What are the benefits of SECR?


Streamlined Energy and Carbon Reporting (SECR) offers several benefits to UK companies, including:


Improved energy efficiency and reduced carbon emissions.


SECR requires companies to report their energy consumption and greenhouse gas emissions. This can help companies to identify areas where they can improve their energy efficiency and reduce their emissions.


Cost savings


By improving their energy efficiency, companies can save money on their energy bills and reduce their operating costs. SECR reporting can also help companies identify opportunities for cost savings through the implementation of energy-saving measures.

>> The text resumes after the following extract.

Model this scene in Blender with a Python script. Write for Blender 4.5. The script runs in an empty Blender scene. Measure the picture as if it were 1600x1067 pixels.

Enhanced corporate reputation


SECR can help companies to improve their corporate reputation by demonstrating their commitment to sustainability. This can be a valuable asset in attracting customers, investors, and employees.


Increased transparency and accountability


SECR makes it easier for investors, customers, and other stakeholders to understand the environmental impact of companies. This can help to increase transparency and accountability, which can be beneficial for all parties involved.


Better risk management


SECR reporting can help companies identify and manage risks associated with energy use and carbon emissions. By understanding their energy consumption and carbon footprint, companies can make more informed decisions about energy-related risks and opportunities.



Conclusion: SECR as an opportunity for companies


In conclusion, while the Streamlined Energy and Carbon Reporting (SECR) policy may seem like another regulatory burden for companies, it actually presents an opportunity for them to improve their energy efficiency and reduce their carbon footprint. SECR provides a framework for companies to measure and report their energy use and carbon emissions, which can lead to cost savings, improved efficiency, and enhanced reputation. By encouraging companies to reduce their carbon footprint and transition to a low-carbon economy, SECR supports the UK's climate change goals and contributes to a more sustainable future.